Authority is distributed, but coordination is structured.
Key features:
Domain ownership of use cases
Shared enterprise principles
Central governance forums
Common architecture standards
Cross-domain knowledge sharing
This is organisational orchestration rather than hierarchy.
Why organisations choose it
Federation aligns autonomy with accountability.
Benefits include:
Scalable decision-making
Strong business ownership
Enterprise alignment
Faster innovation cycles
Reduced political friction
It reflects how large organisations actually operate.
Where it works best
Mature AI organisations
Diversified enterprises
Strong leadership culture
Clear strategic direction
Where it struggles
Requires strong governance maturity
Role ambiguity can slow decisions
Coordination overhead
Risk of strategic drift
Federation works when leadership alignment is strong.
Centralised vs Decentralised Is the Wrong Question
The operating model debate often becomes ideological.
But structure alone does not create value.
AI transformation succeeds when organisations align:
Strategic intent — what competitive advantage AI should unlock
Capability ownership — who builds and who decides
Platform foundations — shared infrastructure and standards
Governance mechanisms — risk, ethics, compliance
Incentives and culture — behaviours that drive adoption
The real challenge is orchestration.
How to Choose the Right Model
There is no universal answer. The right operating model depends on four strategic variables.
1. AI Maturity
Early-stage organisations benefit from centralisation. Mature organisations require distributed ownership.
2. Organisational Structure
Highly matrixed enterprises favour federated approaches. Product-centric firms favour embedded squads.
3. Risk & Regulation
Heavily regulated sectors need stronger central governance.
4. Investment Horizon
Platform models require long-term commitment but deliver scale advantages.
The Evolution Path Most Organisations Follow
In practice, AI operating models evolve:
Stage 1 — Central CoE
Build foundations and expertise.
Stage 2 — Platform Enablement
Standardise infrastructure and scale capability.
Stage 3 — Embedded & Federated Models
Distribute ownership while maintaining alignment.
Transformation is not static.
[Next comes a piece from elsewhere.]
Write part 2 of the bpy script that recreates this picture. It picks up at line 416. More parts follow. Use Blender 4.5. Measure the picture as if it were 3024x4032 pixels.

Operating models must adapt as AI moves from experimentation to enterprise core.
Why This Matters for Leaders
For executives, AI is not just a technology investment. It is an organisational design decision.
Operating models determine:
Speed of innovation
Risk exposure
Talent scalability
Investment efficiency
Strategic advantage
Leaders who treat AI as a structural capability — not a series of projects — outperform those chasing isolated pilots.
Conclusion
The future of AI in large organisations will not be defined by centralisation or decentralisation.
It will be defined by how well leaders orchestrate value across strategy, platforms, people, and governance.
Operating models are not reporting lines. They are value systems.
FAQs
1. What is an AI operating model?
An AI operating model defines how an organisation structures ownership, capabilities, governance, and platforms to deliver AI outcomes at scale.
2. What is an AI Centre of Excellence (CoE)?
An AI CoE is a centralised team responsible for building AI capabilities, setting standards, and delivering solutions across the organisation.
3. When should AI be centralised?
Centralisation works best in early AI maturity stages, highly regulated industries, or when talent and governance need strong coordination.
4. What is a federated AI model?
A federated model distributes ownership across domains while maintaining shared governance, standards, and coordination mechanisms.
5. Why is platform-led AI becoming popular?
Platform approaches allow organisations to scale AI capabilities through shared infrastructure while enabling business units to innovate independently.
6. Which AI operating model is best?
There is no universal best model. The right choice depends on organisational maturity, structure, regulatory context, and strategic priorities.